You’re probably reading this page because you came across a great deal on some SAS drives, and you can’t get them to work. As it turns out, many drives out of enterprise storage arrays have been formatted with non-standard block sizes, for various reasons.

Fortunately, there’s a way to format them back to a standard 512 block size so they can be used in a typical server.

User ahouston on GitHub has posted a fork of the great setblocksize tool which will send the correct commands to a SAS drive controller in order for it to reformat the drive to 512 block size. This tool has been reported to work on IBM, Hitachi, and Seagate disks. Others are likely compatible as well.

Unfortunatly, the tool only reformats one drive at a time. I have a whole server full of these drives, so I made my own fork which is capable of reformatting more than one drive at once.

Here’s how to get started fixing your own drives:

Prerequisites

Most importantly, you’ll need an HBA or RAID controller capable of IT mode to connect your drives. This is necessary because you’ll need to have direct access to the drive in order to reformat it. Some RAID controllers will not allow you to do this, but others can be reflashed to enable this type of access.

Boot from an Ubuntu LiveCD image

Grab a flash drive, download Ubuntu 18.04 LTS and install it to your flash drive with Rufus (or similar). The rest of this guide has been designed to work with this version of Ubuntu, so pick this for best results.

Boot up your system from this flash drive. I like to remove any drives that I don’t want to format before doing this.

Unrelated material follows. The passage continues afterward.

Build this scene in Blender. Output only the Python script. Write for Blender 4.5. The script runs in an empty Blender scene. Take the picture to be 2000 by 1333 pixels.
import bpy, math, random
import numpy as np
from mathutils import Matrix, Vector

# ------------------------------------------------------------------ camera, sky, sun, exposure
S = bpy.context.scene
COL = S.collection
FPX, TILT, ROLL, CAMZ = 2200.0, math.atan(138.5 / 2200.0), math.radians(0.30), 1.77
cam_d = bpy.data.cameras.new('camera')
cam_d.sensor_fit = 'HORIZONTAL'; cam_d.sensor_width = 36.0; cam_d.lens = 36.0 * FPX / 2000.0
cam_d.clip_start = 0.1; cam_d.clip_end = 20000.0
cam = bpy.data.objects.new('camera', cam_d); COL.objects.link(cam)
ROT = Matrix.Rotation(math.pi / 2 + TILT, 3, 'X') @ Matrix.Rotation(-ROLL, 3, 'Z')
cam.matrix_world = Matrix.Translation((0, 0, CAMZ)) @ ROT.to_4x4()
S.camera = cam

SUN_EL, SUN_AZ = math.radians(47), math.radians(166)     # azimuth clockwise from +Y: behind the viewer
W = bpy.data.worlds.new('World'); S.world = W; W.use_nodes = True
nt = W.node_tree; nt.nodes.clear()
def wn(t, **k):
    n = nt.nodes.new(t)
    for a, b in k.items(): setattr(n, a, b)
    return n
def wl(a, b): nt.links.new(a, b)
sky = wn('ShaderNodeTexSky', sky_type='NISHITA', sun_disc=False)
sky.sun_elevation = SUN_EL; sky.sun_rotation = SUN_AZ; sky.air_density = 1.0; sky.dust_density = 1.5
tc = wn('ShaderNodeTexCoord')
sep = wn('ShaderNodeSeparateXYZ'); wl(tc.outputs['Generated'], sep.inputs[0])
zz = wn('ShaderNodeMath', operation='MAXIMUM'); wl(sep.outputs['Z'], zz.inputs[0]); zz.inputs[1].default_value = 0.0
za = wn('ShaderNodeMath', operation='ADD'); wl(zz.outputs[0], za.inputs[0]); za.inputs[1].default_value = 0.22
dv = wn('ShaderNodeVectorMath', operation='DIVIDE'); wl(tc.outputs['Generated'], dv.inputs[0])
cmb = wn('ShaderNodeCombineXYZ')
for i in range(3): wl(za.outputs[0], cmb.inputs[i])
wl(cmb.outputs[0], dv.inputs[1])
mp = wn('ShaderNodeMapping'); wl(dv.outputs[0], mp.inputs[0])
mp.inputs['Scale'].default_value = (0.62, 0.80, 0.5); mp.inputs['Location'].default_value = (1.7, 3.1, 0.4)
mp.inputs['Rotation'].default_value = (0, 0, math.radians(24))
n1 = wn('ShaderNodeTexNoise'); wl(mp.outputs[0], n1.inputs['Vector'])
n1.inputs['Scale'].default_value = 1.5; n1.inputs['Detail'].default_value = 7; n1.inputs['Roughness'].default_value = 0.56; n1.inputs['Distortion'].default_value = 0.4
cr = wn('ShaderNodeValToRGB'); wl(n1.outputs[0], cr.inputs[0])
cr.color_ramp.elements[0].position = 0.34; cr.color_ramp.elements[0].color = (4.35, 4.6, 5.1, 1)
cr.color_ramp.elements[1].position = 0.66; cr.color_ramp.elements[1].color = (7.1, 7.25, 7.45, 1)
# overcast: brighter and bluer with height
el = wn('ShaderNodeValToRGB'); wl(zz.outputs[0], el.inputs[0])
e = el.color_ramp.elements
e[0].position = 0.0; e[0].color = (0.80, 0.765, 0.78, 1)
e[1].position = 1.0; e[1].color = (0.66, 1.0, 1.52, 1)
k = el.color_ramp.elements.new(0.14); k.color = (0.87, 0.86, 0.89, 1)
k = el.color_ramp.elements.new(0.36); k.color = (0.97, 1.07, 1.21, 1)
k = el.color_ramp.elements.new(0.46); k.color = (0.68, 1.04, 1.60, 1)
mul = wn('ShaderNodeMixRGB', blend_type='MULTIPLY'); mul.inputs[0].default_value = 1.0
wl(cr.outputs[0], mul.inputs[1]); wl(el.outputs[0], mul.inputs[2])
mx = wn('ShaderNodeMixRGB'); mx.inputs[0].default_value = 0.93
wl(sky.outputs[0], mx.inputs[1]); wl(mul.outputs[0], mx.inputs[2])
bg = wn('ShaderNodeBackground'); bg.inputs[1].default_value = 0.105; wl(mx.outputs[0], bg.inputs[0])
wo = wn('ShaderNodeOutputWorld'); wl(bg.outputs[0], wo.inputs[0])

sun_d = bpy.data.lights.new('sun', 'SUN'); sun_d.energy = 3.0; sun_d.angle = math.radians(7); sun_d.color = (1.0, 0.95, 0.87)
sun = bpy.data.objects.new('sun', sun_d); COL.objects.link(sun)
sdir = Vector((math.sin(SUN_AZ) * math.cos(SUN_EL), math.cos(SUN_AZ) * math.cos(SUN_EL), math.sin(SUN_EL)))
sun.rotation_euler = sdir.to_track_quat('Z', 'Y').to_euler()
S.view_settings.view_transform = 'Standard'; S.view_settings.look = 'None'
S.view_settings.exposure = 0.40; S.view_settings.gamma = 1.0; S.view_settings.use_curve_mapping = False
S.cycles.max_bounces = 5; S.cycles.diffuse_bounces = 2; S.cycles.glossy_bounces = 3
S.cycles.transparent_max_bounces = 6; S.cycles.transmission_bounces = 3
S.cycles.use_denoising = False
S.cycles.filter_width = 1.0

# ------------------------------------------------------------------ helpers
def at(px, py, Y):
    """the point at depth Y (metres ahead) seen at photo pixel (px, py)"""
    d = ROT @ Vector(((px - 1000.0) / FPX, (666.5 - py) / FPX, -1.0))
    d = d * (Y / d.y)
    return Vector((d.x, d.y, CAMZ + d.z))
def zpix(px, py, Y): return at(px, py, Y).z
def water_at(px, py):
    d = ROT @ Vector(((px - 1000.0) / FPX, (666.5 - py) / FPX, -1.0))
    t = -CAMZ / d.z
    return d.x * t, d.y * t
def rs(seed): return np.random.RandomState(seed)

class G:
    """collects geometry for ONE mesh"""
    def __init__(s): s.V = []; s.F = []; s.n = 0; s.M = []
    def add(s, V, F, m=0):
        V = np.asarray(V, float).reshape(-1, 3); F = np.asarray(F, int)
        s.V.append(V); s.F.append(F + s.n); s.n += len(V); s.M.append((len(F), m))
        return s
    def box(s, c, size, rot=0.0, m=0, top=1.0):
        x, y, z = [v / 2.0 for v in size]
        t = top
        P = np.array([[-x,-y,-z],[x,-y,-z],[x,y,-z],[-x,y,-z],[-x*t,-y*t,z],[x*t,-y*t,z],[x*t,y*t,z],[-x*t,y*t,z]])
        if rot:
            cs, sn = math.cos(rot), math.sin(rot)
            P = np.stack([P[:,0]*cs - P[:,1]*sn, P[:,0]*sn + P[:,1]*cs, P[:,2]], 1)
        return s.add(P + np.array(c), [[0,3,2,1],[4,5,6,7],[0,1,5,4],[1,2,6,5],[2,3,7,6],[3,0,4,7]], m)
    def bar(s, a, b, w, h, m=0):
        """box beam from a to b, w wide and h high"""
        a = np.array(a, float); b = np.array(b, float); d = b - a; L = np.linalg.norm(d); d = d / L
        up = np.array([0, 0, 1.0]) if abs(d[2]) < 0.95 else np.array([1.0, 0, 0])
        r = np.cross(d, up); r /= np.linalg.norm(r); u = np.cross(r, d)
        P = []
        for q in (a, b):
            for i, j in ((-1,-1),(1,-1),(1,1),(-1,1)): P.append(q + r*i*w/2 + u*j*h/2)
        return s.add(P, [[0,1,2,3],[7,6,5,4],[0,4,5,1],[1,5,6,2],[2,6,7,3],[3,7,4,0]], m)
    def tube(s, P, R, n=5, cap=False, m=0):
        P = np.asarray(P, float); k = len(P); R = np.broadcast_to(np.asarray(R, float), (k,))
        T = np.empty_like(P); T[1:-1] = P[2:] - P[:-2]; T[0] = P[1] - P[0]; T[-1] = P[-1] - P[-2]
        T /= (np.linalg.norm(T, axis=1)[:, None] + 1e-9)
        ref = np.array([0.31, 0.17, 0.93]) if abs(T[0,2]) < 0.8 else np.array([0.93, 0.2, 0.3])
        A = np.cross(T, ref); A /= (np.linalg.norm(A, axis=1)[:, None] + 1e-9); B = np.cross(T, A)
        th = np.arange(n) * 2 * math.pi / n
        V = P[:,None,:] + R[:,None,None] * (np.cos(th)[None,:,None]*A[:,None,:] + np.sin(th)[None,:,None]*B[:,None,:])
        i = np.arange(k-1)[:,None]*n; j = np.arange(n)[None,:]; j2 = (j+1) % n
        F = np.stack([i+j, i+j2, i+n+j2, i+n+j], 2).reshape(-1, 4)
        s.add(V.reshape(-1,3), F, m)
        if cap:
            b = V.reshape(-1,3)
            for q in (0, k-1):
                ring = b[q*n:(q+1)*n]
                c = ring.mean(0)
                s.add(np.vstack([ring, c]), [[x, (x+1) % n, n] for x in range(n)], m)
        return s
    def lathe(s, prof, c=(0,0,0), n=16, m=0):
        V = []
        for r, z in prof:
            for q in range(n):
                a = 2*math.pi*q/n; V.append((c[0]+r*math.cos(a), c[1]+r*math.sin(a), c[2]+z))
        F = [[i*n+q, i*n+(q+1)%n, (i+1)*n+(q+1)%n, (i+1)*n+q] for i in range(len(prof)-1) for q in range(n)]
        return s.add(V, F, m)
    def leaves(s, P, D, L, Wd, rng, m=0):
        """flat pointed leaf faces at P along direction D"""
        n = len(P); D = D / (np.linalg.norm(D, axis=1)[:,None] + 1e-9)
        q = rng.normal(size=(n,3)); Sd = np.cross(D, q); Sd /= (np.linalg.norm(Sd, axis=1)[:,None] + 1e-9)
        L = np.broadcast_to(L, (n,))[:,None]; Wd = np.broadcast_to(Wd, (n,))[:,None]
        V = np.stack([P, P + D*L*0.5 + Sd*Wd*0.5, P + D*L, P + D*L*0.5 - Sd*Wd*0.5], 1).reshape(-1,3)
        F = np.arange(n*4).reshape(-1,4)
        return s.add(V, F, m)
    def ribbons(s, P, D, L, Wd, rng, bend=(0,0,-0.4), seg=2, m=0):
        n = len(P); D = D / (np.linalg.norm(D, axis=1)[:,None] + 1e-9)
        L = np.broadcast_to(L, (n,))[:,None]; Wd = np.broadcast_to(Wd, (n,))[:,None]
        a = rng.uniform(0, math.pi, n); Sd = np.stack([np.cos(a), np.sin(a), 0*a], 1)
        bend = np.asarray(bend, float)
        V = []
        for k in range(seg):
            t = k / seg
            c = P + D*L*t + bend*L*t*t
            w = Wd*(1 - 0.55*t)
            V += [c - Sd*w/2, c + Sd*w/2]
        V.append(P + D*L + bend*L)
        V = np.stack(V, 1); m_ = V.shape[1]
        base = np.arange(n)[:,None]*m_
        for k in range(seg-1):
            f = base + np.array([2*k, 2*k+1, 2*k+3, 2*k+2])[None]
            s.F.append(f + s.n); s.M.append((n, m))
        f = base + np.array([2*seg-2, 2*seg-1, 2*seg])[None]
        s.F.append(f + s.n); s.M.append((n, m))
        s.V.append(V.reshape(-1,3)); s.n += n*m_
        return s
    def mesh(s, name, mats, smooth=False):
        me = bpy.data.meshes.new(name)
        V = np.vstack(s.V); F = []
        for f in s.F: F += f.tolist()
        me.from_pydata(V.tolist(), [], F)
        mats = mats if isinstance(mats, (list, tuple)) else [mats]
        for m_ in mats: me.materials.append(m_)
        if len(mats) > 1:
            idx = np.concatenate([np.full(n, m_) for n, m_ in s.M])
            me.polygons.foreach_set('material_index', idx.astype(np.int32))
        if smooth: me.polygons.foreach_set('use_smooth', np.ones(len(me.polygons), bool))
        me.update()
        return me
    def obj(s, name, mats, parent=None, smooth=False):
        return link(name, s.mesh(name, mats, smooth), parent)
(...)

Verify that your drives have an incorrect block size

You don’t want to do this if it’s not the correct solution.

Open up a terminal and run dmesg | grep 'sector size'. If you see messages in the terminal like this, then you know you’ve found the problem:

[   49.724403] sd 7:0:0:0: [sdb] Unsupported sector size 520.

Get the required tools

Elevate to a superuser session in your terminal with sudo bash, and run the following script to get the required tools:

wget https://github.com/justinschmitt/setblocksize/raw/master/install.sh -O - | bash

This will install sg3-utils, download a modified version of setblocksize, and a script to enable looping through each drive to be reformatted.

Identify the drives to reformat

Now you should be able to run sg_scan -i, which will return a list of drives attached to the system. Identify the drives you need to reformat.

Run the reformatting script

Now that you know which drives to reformat, pass them as arguments to ./multisetblocksize.sh.

For example, to format all 4 drives from /dev/sg0 through /dev/sg3:

./multisetblocksize.sh /dev/sg0 /dev/sg1 /dev/sg2 /dev/sg3

Once you initiate the process, you will get one final confirmation before formatting begins.

And finally, wait

This script initiates a low-level format operation, which is being done by the drive controller on each drive. In my experience, it takes about 1 hour per 450GB drive for this process to complete. As each drive completes, the script will automatically move on to the next drive for formatting.